--- WHAT YOU WILL DO ---
Give the material again in full, matching it exactly.

--- DATASET CONTENT ---
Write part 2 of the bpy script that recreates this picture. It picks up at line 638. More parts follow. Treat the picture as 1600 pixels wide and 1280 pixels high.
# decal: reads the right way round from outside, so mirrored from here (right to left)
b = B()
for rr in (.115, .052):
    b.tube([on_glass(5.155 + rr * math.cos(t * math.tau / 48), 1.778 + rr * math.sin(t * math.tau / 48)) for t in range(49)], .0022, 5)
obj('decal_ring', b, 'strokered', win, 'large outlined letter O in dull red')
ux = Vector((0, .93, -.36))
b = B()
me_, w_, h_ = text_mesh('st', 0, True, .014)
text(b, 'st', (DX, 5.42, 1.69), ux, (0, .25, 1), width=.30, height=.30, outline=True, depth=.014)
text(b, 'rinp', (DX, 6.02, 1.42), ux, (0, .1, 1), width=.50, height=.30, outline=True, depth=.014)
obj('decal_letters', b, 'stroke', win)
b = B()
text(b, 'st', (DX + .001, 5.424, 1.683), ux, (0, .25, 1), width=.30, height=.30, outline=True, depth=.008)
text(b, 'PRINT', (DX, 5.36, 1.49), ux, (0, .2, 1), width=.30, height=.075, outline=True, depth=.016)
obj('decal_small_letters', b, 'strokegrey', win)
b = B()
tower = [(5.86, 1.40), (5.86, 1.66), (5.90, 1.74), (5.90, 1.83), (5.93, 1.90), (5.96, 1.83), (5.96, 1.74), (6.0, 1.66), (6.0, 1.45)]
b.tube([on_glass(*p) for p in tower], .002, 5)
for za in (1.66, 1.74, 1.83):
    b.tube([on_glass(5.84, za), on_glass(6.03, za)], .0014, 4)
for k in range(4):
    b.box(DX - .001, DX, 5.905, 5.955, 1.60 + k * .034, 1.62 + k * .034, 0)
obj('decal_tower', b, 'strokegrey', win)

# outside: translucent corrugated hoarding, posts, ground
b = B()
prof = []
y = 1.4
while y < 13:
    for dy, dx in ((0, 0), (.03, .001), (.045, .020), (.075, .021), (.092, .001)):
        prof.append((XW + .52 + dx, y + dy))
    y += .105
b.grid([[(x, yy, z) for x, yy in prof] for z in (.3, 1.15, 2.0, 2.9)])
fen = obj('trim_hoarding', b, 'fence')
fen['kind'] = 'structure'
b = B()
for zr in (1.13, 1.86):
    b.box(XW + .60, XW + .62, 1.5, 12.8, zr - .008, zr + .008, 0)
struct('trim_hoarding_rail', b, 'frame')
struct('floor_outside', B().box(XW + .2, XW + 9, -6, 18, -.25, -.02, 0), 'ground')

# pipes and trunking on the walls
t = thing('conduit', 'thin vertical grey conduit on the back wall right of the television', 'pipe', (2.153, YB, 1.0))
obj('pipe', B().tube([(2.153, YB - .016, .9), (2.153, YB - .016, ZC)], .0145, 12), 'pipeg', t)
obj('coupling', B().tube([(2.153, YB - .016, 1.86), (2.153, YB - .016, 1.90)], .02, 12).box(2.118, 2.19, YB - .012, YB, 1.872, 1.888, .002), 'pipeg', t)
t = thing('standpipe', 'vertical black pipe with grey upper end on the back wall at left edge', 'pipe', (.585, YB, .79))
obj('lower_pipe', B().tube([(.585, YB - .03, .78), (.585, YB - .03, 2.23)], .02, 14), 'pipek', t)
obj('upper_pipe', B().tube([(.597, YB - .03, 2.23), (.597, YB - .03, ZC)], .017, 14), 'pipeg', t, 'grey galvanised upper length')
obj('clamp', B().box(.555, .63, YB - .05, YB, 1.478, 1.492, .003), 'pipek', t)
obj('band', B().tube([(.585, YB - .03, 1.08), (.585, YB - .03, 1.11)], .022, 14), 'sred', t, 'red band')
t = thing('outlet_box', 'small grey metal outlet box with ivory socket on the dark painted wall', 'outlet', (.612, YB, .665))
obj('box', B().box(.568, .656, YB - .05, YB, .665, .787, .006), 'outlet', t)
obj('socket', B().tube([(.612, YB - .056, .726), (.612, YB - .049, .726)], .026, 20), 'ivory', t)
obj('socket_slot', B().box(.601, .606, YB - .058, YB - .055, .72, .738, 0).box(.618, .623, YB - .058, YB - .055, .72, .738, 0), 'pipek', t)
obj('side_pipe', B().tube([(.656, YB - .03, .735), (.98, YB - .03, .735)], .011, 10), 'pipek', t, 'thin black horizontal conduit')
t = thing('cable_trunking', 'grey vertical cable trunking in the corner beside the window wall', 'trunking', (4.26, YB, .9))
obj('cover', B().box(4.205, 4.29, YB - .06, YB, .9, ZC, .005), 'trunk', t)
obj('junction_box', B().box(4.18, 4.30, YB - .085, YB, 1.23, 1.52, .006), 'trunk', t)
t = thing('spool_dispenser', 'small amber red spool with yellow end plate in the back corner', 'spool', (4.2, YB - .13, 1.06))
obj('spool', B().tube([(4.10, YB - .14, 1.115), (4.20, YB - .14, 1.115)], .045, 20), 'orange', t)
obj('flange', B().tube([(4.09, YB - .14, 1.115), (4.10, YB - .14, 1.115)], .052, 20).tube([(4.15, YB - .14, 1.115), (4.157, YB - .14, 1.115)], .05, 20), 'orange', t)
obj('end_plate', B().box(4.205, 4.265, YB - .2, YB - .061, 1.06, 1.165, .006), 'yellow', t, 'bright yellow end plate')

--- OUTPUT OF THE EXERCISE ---
Write part 2 of the bpy script that recreates this picture. It picks up at line 638. More parts follow. Treat the picture as 1600 pixels wide and 1280 pixels high.
# decal: reads the right way round from outside, so mirrored from here (right to left)
b = B()
for rr in (.115, .052):
    b.tube([on_glass(5.155 + rr * math.cos(t * math.tau / 48), 1.778 + rr * math.sin(t * math.tau / 48)) for t in range(49)], .0022, 5)
obj('decal_ring', b, 'strokered', win, 'large outlined letter O in dull red')
ux = Vector((0, .93, -.36))
b = B()
me_, w_, h_ = text_mesh('st', 0, True, .014)
text(b, 'st', (DX, 5.42, 1.69), ux, (0, .25, 1), width=.30, height=.30, outline=True, depth=.014)
text(b, 'rinp', (DX, 6.02, 1.42), ux, (0, .1, 1), width=.50, height=.30, outline=True, depth=.014)
obj('decal_letters', b, 'stroke', win)
b = B()
text(b, 'st', (DX + .001, 5.424, 1.683), ux, (0, .25, 1), width=.30, height=.30, outline=True, depth=.008)
text(b, 'PRINT', (DX, 5.36, 1.49), ux, (0, .2, 1), width=.30, height=.075, outline=True, depth=.016)
obj('decal_small_letters', b, 'strokegrey', win)
b = B()
tower = [(5.86, 1.40), (5.86, 1.66), (5.90, 1.74), (5.90, 1.83), (5.93, 1.90), (5.96, 1.83), (5.96, 1.74), (6.0, 1.66), (6.0, 1.45)]
b.tube([on_glass(*p) for p in tower], .002, 5)
for za in (1.66, 1.74, 1.83):
    b.tube([on_glass(5.84, za), on_glass(6.03, za)], .0014, 4)
for k in range(4):
    b.box(DX - .001, DX, 5.905, 5.955, 1.60 + k * .034, 1.62 + k * .034, 0)
obj('decal_tower', b, 'strokegrey', win)

# outside: translucent corrugated hoarding, posts, ground
b = B()
prof = []
y = 1.4
while y < 13:
    for dy, dx in ((0, 0), (.03, .001), (.045, .020), (.075, .021), (.092, .001)):
        prof.append((XW + .52 + dx, y + dy))
    y += .105
b.grid([[(x, yy, z) for x, yy in prof] for z in (.3, 1.15, 2.0, 2.9)])
fen = obj('trim_hoarding', b, 'fence')
fen['kind'] = 'structure'
b = B()
for zr in (1.13, 1.86):
    b.box(XW + .60, XW + .62, 1.5, 12.8, zr - .008, zr + .008, 0)
struct('trim_hoarding_rail', b, 'frame')
struct('floor_outside', B().box(XW + .2, XW + 9, -6, 18, -.25, -.02, 0), 'ground')

# pipes and trunking on the walls
t = thing('conduit', 'thin vertical grey conduit on the back wall right of the television', 'pipe', (2.153, YB, 1.0))
obj('pipe', B().tube([(2.153, YB - .016, .9), (2.153, YB - .016, ZC)], .0145, 12), 'pipeg', t)
obj('coupling', B().tube([(2.153, YB - .016, 1.86), (2.153, YB - .016, 1.90)], .02, 12).box(2.118, 2.19, YB - .012, YB, 1.872, 1.888, .002), 'pipeg', t)
t = thing('standpipe', 'vertical black pipe with grey upper end on the back wall at left edge', 'pipe', (.585, YB, .79))
obj('lower_pipe', B().tube([(.585, YB - .03, .78), (.585, YB - .03, 2.23)], .02, 14), 'pipek', t)
obj('upper_pipe', B().tube([(.597, YB - .03, 2.23), (.597, YB - .03, ZC)], .017, 14), 'pipeg', t, 'grey galvanised upper length')
obj('clamp', B().box(.555, .63, YB - .05, YB, 1.478, 1.492, .003), 'pipek', t)
obj('band', B().tube([(.585, YB - .03, 1.08), (.585, YB - .03, 1.11)], .022, 14), 'sred', t, 'red band')
t = thing('outlet_box', 'small grey metal outlet box with ivory socket on the dark painted wall', 'outlet', (.612, YB, .665))
obj('box', B().box(.568, .656, YB - .05, YB, .665, .787, .006), 'outlet', t)
obj('socket', B().tube([(.612, YB - .056, .726), (.612, YB - .049, .726)], .026, 20), 'ivory', t)
obj('socket_slot', B().box(.601, .606, YB - .058, YB - .055, .72, .738, 0).box(.618, .623, YB - .058, YB - .055, .72, .738, 0), 'pipek', t)
obj('side_pipe', B().tube([(.656, YB - .03, .735), (.98, YB - .03, .735)], .011, 10), 'pipek', t, 'thin black horizontal conduit')
t = thing('cable_trunking', 'grey vertical cable trunking in the corner beside the window wall', 'trunking', (4.26, YB, .9))
obj('cover', B().box(4.205, 4.29, YB - .06, YB, .9, ZC, .005), 'trunk', t)
obj('junction_box', B().box(4.18, 4.30, YB - .085, YB, 1.23, 1.52, .006), 'trunk', t)
t = thing('spool_dispenser', 'small amber red spool with yellow end plate in the back corner', 'spool', (4.2, YB - .13, 1.06))
obj('spool', B().tube([(4.10, YB - .14, 1.115), (4.20, YB - .14, 1.115)], .045, 20), 'orange', t)
obj('flange', B().tube([(4.09, YB - .14, 1.115), (4.10, YB - .14, 1.115)], .052, 20).tube([(4.15, YB - .14, 1.115), (4.157, YB - .14, 1.115)], .05, 20), 'orange', t)
obj('end_plate', B().box(4.205, 4.265, YB - .2, YB - .061, 1.06, 1.165, .006), 'yellow', t, 'bright yellow end plate')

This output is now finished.